Malgré l’absence de définition de ce qu’est l’apostasie dans cet article de loi, ainsi qu’une définition précise et homogène dans les textes religieux, on peut s’accorder sur le fait que l’apostasie est l’attitude d’un individu qui renonce publiquement et de façon claire à une doctrine ou une religion.
Et il est aisé de noter qu’entre des paroles dites « légères » et un acte de renoncement public d’une religion il y’a une très grande différence.

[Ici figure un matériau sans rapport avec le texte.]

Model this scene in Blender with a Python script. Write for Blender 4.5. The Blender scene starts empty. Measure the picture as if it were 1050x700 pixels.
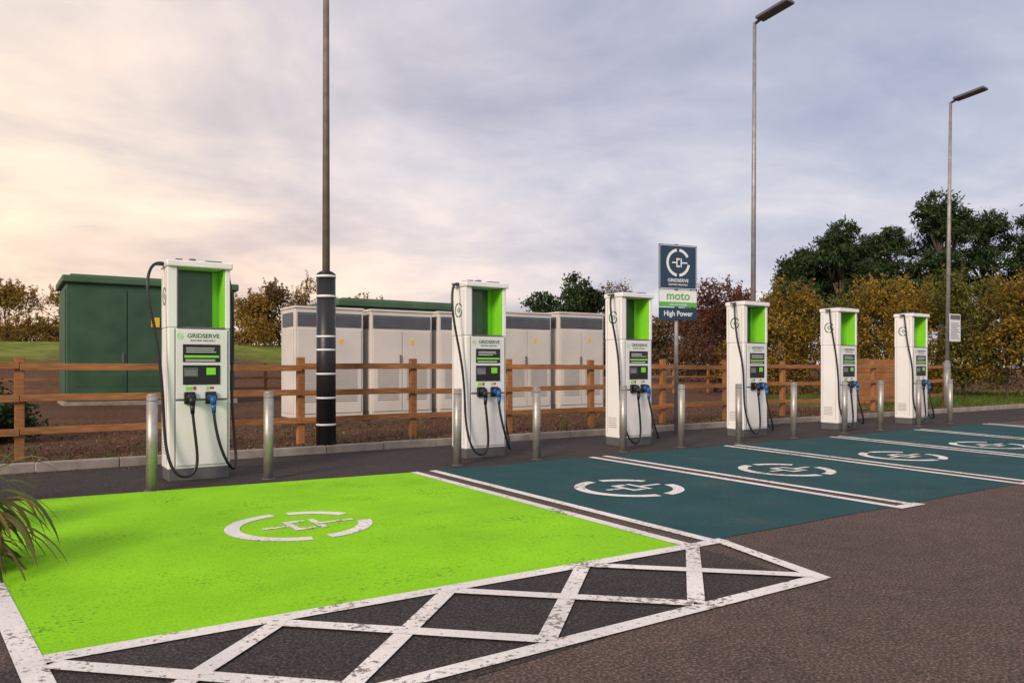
import bpy, bmesh, math, random
import numpy as np
from mathutils import Vector, Matrix
random.seed(7); rng=np.random.default_rng(11)
S=bpy.context.scene
S.view_settings.view_transform='Standard'
try: S.view_settings.look='None'
except Exception: pass
S.view_settings.exposure=0
# World axes: +x runs along the charger row, +y runs away from the bays (towards the fence)
FX,FY=.5547,.8321
def site(X,Y):   # metres right / ahead of the viewpoint -> world x,y
    return (.8321*X+.5547*Y, -.5547*X+.8321*Y)
def sm(t): t=max(0,min(1,t)); return t*t*(3-2*t)
def terrain(x,y):
    h=.1+2.7*sm((y-33)/22)*(1-sm((x-16)/30))
    return h
# ---------------------------------------------------------------- materials
def newmat(name):
    m=bpy.data.materials.new(name); m.use_nodes=True
    nt=m.node_tree; b=nt.nodes['Principled BSDF']; return m,nt,b
def N(nt,t,**k):
    n=nt.nodes.new(t)
    for a,v in k.items(): setattr(n,a,v)
    return n
def noise(nt,scale,detail=4,vec=None,rough=.5):
    n=N(nt,'ShaderNodeTexNoise'); n.inputs['Scale'].default_value=scale; n.inputs['Detail'].default_value=detail; n.inputs['Roughness'].default_value=rough
    if vec: nt.links.new(vec,n.inputs['Vector'])
    return n
def ramp(nt,fac,stops):
    r=N(nt,'ShaderNodeValToRGB'); e=r.color_ramp.elements
    while len(e)<len(stops): e.new(.5)
    for i,(p,c) in enumerate(stops):
        e[i].position=p; e[i].color=(c[0],c[1],c[2],1) if not isinstance(c,(int,float)) else (c,c,c,1)
    nt.links.new(fac,r.inputs['Fac']); return r
def mix(nt,fac,a,b,mode='MIX'):
    m=N(nt,'ShaderNodeMix',data_type='RGBA',blend_type=mode)
    for s,v in ((0,fac),(6,a),(7,b)):
        if hasattr(v,'links') or hasattr(v,'is_linked'): nt.links.new(v,m.inputs[s])
        elif s==0: m.inputs[s].default_value=v
        else: m.inputs[s].default_value=(v[0],v[1],v[2],1)
    return m.outputs[2]
def bump(nt,b,h,strength,dist=.01):
    n=N(nt,'ShaderNodeBump'); n.inputs['Strength'].default_value=strength; n.inputs['Distance'].default_value=dist
    nt.links.new(h,n.inputs['Height']); nt.links.new(n.outputs[0],b.inputs['Normal'])
def wcoord(nt):
    g=N(nt,'ShaderNodeNewGeometry'); return g.outputs['Position']
def simple(name,col,rough=.5,metal=0,var=.12,scale=4,bumpv=0,bscale=60,coat=0):
    m,nt,b=newmat(name); P=wcoord(nt)
    n=noise(nt,scale,5,P)
    lo=[c*(1-var) for c in col]; hi=[min(1,c*(1+var)) for c in col]
    r=ramp(nt,n.outputs[0],[(.3,lo),(.7,hi)])
    nt.links.new(r.outputs[0],b.inputs['Base Color'])
    b.inputs['Roughness'].default_value=rough; b.inputs['Metallic'].default_value=metal
    rr=ramp(nt,noise(nt,scale*3,4,P).outputs[0],[(.3,max(0,rough-.08)),(.7,min(1,rough+.1))]); nt.links.new(rr.outputs[0],b.inputs['Roughness'])
    if bumpv: bump(nt,b,noise(nt,bscale,4,P).outputs[0],bumpv)
    return m
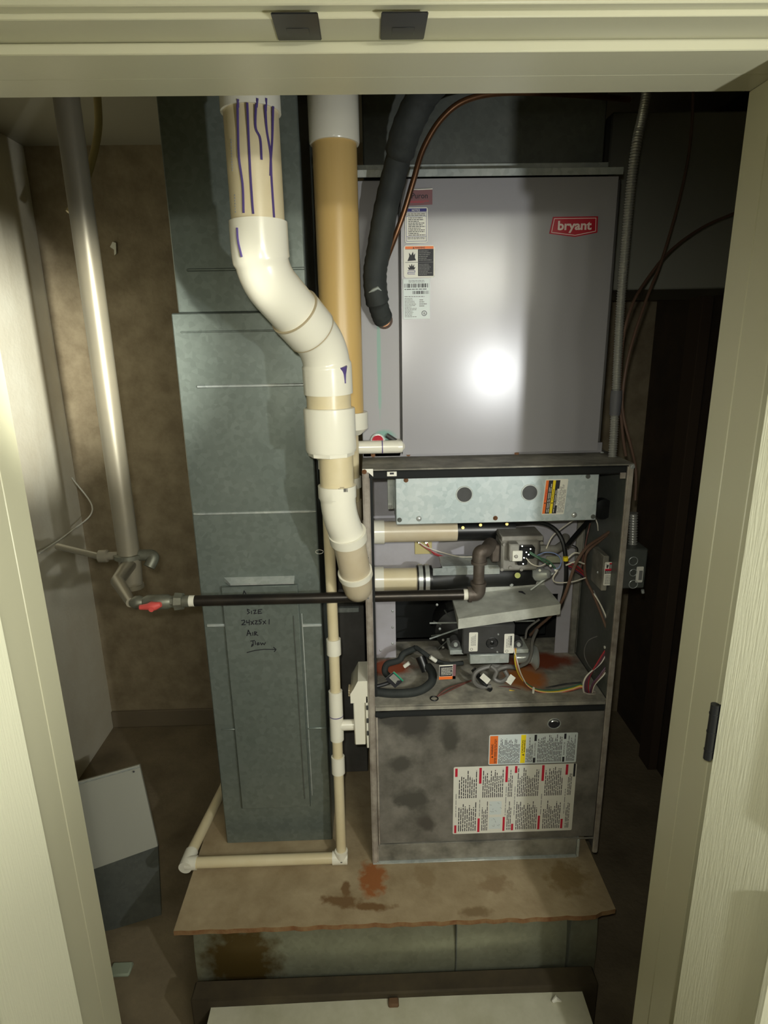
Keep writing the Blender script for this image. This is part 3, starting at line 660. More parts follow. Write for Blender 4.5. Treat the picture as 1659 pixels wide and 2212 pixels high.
for px, py in ((950, 1358), (957, 1382), (957, 1398), (880, 1402), (944, 1306)): screw(fu, px, py, 1.508, 'small_screw', .0028)
# control box (integrated motor cover)
q = MB(); pbox(q, 999, 1350, 1112, 1413, 1.385, 1.47, .004); cb = q.build('motor_control_box', dgrey, fu); lab(cb, 'dark grey square box with round vent and two labels')
q = MB(); pbox(q, 1010, 1340, 1108, 1351, 1.40, 1.46, .002); q.build('box_lid', alu, fu)
c = P(1063, 1389, 1.3845); q = MB(); q.tube([c+V((.0145*math.cos(a), 0, .0145*math.sin(a))) for a in [k*PI/10 for k in range(21)]], .0012, 5)
for k in range(20): a = k*PI/10; q.tube([c+V((.007*math.cos(a), -.0005, .007*math.sin(a))), c+V((.014*math.cos(a), -.0012, .014*math.sin(a)))], .0007, 4)
q.tube([c, c+V((0, -.002, 0))], [.006, .003], 14); q.build('round_vent', black, cb)
for (a, b, c_, d) in ((1013, 1366, 1032, 1407), (1089, 1369, 1110, 1411)):
    O, U, D = face(a, b, c_, d, 1.3845); s = Sticker(O, U, D, .0004); s.base(0, rad=.1); s.micro(.2, .06, .8, .7, 4, 2, True, rag=.3)
    if a > 1050: s.bars(.55, .1, .85, .6, 6)
    s.line([(.3+.14*math.cos(t), .88+.06*math.sin(t)) for t in [k*PI/4 for k in range(9)]], .0008, 1); s.build('part_label', cb)
for px, py in ((1076, 1370), (1074, 1408)): screw(cb, px, py, 1.3845, r=.002)
q = MB(); pbox(q, 972, 1405, 1004, 1414, 1.39, 1.46, .001); pbox(q, 1112, 1403, 1142, 1411, 1.39, 1.46, .001); pbox(q, 1015, 1414, 1100, 1434, 1.41, 1.50, .002); mb_ = q.build('motor_bracket', galvb, fu)
for px, py in ((984, 1392), (1120, 1392)):
    c = P(px, py, 1.40); q = MB().cyl(c, c+V((0, .03, 0)), .012, seg=18); q.cyl(c+V((0, -.004, 0)), c, .005, .006, seg=10, mi=1); q.cyl(c+V((0, -.005, 0)), c+V((0, -.0055, 0)), .002, seg=8, mi=1); q.build('grommet', [dgrey, galvb], mb_)
# bright fan cup at the right
a = P(1112, 1420, 1.45); b = P(1146, 1420, 1.45); q = MB(); q.tube([a, b, b+V((.003, 0, 0)), b+V((.010, 0, 0)), b+V((.016, 0, 0)), b+V((.017, 0, 0))], [.016, .017, .022, .034, .030, .012], 32); lab(q.build('bell_cup', steel, fu), 'shiny round metal cup seen edge on')
# tray (sheet metal shield)
tq = [P(990, 1338, 1.37), P(1211, 1306, 1.37), P(1176, 1264, 1.50), P(975, 1288, 1.50)]
q = MB(); up = V((0, 0, .0015)); q.hexa([p_ for p_ in tq]+[p_+up for p_ in tq]); dn = V((0, -.001, -.026))
q.hexa([tq[0]+dn, tq[1]+dn, tq[1]+dn+V((0, .0015, 0)), tq[0]+dn+V((0, .0015, 0)), tq[0]+up-V((0, .001, 0)), tq[1]+up-V((0, .001, 0)), tq[1]+up+V((0, .0005, 0)), tq[0]+up+V((0, .0005, 0))])
dn2 = V((.008, -.01, -.026)); q.hexa([tq[0]+dn+V((0, .002, 0)), tq[3]+dn2, tq[3]+dn2+V((.001, 0, 0)), tq[0]+dn+V((.001, .002, 0)), tq[0]+V((0, .002, 0)), tq[3], tq[3]+V((.001, 0, 0)), tq[0]+V((.001, .002, 0))])
q.hexa([tq[3]-V((0, .001, 0)), tq[2]-V((0, .001, 0)), tq[2]+V((0, .001, 0)), tq[3]+V((0, .001, 0)), tq[3]+V((0, -.001, .014)), tq[2]+V((0, -.001, .014)), tq[2]+V((0, .001, .014)), tq[3]+V((0, .001, .014))])
ty = q.build('splash_tray', mat('tray_galvanized', (208, 210, 200), .4, .1, var=(156, 156, 148), vs_=16, vamt=.45), fu); lab(ty, 'tilted galvanized shield tray')
c = PZ(1121, 1278, tq[2].z-.004); MB().tube([c, c+V((.006, -.01, .003)), c+V((.012, -.02, .001))], [.002, .003, .001], 6).build('slot', ink, ty)
screw(ty, 1105, 1262, 1.495)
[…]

L’interprétation de la loi pénale se veut stricte, nul ne peut être qualifié d’apostat pour avoir parlé de façon « légère du prophète (PSL) ». Ainsi, si la parole dite « légère à l’endroit du prophète (PSL) » est condamnable, cette condamnation doit être proportionnée à l’acte incriminée. Or qualifier une parole - légère – fut- elle à l’endroit du prophète (PSL), d’apostasie est au moins juridiquement disproportionné au regard du droit mauritanien. Car le juge pénal ne peut interpréter largement une loi pénale que dans un sens favorable au prévenu. Et tel n’est pas le cas dans le verdict de l’affaire Mkheitir.
Les avocats qui se sont portés volontaires pour sa défense ont subi de violentes pressions de la part de la société ainsi que de la part des organisations religieuses extrémistes.
Les deux avocats commis d'office pour la défense ont insisté sur le repentir exprimé par l'accusé et estimé que cela devrait être pris L’accusé a affirmé devant la cour: "Si on peut comprendre (à travers mon texte) ce pour quoi je suis inculpé, je le nie complètement et m'en repens ouvertement."
Il réitéra aussi cette position devant les juges lors du procès, mais rien n’y fait et malgré ses dénégations, la bien-pensante avait décidé de sacrifier pour l’exemple, celui qui osa traiter des problèmes de discriminations à l’encontre des forgerons.
Dans cette affaire, la partialité du juge est flagrante. Le repentir de M’kheitir n’a pas eu d’incidence ni sur la qualification juridique de son acte ni sur l’issue du procès. Ainsi, le principe du procès équitable dont doit jouir tout justiciable a été bafoué par la justice mauritanienne. L’instruction, dans cette affaire ne s’est faite qu’à charge et ce à l’encontre du prévenu, sous la pression politico-religieuse.
Une violation manifeste des droits de la défense, l’absence de procès équitable, l’instruction à charge et le défaut de qualification légale de l’incrimination, ont été constatés.
A ce titre, nous vous prions de :
- Procéder à la libération immédiate et sans condition de Mohamed Cheikh ould Mohamed Mkhaïtir.
- Garantir sa protection contre tout acte de torture et mauvais traitements.
Veuillez agréer, Excellence, nos salutations respectueuses.